IE: A property in Newport Beach might sell at a cap rate of 4% and a property in Barstow might sell at an 8% cap rate.
Will Barnard, Barnard Enterprises, Inc.
E-Mail: info@barnardenterprises.com
Website: http://www.barnardenterprises.com
info@barnardenterprises.com
If memory serves me correctly the technical definition of a cap rate is the return an investor would expect in the first 12 months of an investment if they paid all cash for that investment.
And... typically the less the cap rate the less risky the investment.
When figuring the NOI you should use your numbers just like you were managing it. So many brokers/sellers will provide setups for a property that don't represent how the property should be managed. Things like rents "could" increased and then use those rents as the income... and of course no one has maintenace or vacancies... but I can assure you, you will.
I have heard that the cap rate on a building you purchase should be at least 2 points higher then the cost of that money.
Frankly... that still wouldn't be a deal for me. I guess I like the risker stuff because I know I have the ability to upside manage it.
I agree Peter and tehrefore go for the double digit cap rates as I prefer the upsides.
Will Barnard, Barnard Enterprises, Inc.
E-Mail: info@barnardenterprises.com
Website: http://www.barnardenterprises.com
info@barnardenterprises.com
A decent CAP Rate in Florida, would be 8-10%+....BUT, if you are not paying all cash, then you must take into consideration the Mortgage Financing-(Debt Service) Payments that will also have to be paid-out. This is factored-in, AFTER, the NOI is calculated & the CAP Rate is established. The underlying Cash-Flow from the Property/Operators is critical to know, & make sure that it will seem to continue to come in on a steady basis.
We have a Lender who is doing Investor Properties @ 7.19% right now, based on at least a 20 yr. Amort., so use those numbers in an Amortization Program, factor in your Debt Service Payment, subtract that number also from the NOI, & see if you truly have a deal, or not.

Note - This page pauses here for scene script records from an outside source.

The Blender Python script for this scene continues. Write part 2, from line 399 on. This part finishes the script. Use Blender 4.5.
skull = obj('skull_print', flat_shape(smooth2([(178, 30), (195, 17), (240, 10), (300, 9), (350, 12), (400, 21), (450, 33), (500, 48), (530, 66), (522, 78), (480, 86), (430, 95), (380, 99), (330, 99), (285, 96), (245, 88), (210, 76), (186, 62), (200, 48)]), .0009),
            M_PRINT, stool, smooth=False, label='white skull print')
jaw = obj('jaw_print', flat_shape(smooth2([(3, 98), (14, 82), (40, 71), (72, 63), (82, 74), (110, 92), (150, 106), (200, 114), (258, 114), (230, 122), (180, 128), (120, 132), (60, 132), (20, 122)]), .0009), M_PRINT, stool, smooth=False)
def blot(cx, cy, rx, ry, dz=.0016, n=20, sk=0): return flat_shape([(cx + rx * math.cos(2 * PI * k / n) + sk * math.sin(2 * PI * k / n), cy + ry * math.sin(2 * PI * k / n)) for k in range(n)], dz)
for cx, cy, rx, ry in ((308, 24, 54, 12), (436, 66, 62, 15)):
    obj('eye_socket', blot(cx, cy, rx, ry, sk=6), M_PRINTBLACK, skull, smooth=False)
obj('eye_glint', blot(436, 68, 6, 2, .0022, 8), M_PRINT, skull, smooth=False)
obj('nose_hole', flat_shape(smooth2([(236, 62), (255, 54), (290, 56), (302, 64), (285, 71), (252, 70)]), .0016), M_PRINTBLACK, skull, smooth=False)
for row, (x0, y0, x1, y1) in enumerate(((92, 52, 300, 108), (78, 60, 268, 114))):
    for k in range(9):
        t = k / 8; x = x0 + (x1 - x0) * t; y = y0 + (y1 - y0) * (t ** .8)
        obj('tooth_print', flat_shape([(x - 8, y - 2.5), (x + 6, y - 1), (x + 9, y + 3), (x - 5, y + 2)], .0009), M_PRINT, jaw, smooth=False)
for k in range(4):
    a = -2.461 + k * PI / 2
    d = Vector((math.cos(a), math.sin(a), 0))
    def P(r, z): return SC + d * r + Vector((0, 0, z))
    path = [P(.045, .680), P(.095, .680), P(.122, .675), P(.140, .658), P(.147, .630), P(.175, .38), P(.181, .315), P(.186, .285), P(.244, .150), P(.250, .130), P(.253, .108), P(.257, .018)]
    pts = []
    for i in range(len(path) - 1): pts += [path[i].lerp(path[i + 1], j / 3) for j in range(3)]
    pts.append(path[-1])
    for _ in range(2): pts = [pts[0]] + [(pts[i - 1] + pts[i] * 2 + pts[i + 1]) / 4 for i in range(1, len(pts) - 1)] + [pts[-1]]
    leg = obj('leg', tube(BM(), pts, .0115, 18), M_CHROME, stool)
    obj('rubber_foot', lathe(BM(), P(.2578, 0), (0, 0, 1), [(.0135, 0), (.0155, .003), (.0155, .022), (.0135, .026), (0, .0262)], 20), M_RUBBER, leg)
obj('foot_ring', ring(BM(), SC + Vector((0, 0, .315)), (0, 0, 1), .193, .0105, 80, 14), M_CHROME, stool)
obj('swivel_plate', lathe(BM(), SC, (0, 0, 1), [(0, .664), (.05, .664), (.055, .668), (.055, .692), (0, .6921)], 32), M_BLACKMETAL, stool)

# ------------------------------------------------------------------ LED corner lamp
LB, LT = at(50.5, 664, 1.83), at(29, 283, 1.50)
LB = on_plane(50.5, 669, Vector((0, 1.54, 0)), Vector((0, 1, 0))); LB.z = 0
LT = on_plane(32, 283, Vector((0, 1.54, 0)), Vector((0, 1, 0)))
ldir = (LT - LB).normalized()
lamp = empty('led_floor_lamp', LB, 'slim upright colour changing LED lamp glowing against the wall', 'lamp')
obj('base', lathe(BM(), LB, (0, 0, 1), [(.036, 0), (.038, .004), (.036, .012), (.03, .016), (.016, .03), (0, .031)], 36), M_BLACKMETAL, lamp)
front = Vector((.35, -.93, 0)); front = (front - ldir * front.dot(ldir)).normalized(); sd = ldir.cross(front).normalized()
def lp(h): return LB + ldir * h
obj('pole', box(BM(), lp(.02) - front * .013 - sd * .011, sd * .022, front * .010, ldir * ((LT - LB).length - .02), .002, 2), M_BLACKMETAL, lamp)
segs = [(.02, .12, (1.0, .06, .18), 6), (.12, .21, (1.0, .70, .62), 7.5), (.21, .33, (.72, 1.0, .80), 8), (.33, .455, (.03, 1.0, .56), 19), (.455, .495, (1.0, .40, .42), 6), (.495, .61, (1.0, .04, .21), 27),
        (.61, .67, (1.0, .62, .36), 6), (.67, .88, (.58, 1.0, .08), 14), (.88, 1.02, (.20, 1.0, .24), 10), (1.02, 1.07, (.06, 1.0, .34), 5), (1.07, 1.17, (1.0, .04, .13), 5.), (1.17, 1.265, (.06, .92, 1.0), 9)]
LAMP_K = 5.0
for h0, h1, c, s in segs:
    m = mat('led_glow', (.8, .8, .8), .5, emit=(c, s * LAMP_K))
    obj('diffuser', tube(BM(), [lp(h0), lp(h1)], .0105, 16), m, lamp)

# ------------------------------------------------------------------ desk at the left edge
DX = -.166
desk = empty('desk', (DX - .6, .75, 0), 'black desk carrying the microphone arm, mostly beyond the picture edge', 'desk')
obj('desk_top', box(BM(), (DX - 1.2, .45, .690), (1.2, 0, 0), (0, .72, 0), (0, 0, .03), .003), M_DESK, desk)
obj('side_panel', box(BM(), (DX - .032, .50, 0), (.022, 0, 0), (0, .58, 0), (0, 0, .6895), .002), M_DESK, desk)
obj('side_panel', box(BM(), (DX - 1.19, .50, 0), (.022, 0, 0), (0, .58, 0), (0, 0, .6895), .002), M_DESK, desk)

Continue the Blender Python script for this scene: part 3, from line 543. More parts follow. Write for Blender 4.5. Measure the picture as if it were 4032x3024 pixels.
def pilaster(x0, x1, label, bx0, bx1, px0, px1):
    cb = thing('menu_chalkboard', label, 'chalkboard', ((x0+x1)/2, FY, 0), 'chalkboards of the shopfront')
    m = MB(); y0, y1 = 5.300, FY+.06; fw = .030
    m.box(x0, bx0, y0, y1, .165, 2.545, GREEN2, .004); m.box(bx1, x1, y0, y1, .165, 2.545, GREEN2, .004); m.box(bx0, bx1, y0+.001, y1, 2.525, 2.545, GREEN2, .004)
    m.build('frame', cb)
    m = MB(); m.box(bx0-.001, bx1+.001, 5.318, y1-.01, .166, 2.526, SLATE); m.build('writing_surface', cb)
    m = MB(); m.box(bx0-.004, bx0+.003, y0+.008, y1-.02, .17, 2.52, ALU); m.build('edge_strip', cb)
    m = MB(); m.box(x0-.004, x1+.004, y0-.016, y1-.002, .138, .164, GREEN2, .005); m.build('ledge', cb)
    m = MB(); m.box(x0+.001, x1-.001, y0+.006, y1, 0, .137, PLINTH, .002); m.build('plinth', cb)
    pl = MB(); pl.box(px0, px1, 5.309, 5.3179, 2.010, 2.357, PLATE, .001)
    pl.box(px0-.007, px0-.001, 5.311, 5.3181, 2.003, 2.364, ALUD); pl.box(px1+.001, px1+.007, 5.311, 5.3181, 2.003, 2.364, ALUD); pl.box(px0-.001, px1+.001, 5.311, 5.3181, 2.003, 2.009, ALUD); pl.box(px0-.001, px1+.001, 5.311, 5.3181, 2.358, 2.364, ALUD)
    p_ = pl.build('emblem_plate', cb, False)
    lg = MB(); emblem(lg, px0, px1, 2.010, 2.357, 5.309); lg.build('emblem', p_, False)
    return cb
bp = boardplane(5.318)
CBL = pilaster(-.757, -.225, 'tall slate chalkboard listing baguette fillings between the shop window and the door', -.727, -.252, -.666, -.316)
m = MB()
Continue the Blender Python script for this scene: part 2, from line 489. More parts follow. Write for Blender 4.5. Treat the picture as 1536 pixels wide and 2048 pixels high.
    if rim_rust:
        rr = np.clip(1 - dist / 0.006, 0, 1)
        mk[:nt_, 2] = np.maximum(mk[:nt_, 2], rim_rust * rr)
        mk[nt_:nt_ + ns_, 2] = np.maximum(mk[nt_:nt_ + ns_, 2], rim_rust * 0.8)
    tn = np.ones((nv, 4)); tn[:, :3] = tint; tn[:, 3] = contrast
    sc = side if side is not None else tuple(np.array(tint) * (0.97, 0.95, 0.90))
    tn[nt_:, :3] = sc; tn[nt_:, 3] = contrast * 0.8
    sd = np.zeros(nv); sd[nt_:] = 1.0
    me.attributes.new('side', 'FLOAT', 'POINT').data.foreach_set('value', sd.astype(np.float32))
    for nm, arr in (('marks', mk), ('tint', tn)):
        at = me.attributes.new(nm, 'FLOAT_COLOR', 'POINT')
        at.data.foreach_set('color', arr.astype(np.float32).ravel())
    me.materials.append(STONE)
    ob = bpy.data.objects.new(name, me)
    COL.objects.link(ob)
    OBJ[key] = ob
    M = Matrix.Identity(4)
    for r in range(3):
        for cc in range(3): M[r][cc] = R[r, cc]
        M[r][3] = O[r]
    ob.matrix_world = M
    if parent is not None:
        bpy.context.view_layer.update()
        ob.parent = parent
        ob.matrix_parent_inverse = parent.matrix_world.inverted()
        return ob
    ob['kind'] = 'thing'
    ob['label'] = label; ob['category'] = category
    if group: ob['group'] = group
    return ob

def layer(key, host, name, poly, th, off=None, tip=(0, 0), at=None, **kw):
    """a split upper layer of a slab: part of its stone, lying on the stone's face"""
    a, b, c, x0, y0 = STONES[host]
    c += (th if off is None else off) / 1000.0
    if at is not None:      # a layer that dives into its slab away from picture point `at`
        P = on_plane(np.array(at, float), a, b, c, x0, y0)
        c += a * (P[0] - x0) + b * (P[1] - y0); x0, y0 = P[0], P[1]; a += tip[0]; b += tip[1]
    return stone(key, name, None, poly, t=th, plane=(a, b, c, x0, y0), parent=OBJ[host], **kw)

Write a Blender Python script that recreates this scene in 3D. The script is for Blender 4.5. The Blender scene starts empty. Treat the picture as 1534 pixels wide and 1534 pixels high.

A great CAP Rate is always said to be 10%+....but, that is the return, only if you pay all cash on the Property. Mostly, you also have a Loan against the Property, & that has to be deducted from the NOI numbers, to get your real return...& divided into your Investment is the Cash-On-Cash return.
You also want to look seriously at the underlying Business & their Financials, to make sure you will seemingly keep getting that monthly check from them.
THe cap rate is used simply to compare two similar income producing properties. It is the rate at which a property's income is being capitalized expressed as a percentage of the purchase price of the property.
It is a ratio used to compare one property against another, and should not be used as the sole factor in determining whether a property should be purchased.
Mathematically, it is defined by the equation:
Net Operating Income / Purchase price (or Estimated Value).
Since NOI is cash flow, your cap rate will have a direct relationship to cash flow. Holding all other things constant, if cash flow decreases, Cap rate decreases. This means that the net income (if any) is being capitalized at a slower rate compared to the purchase price or value of the property.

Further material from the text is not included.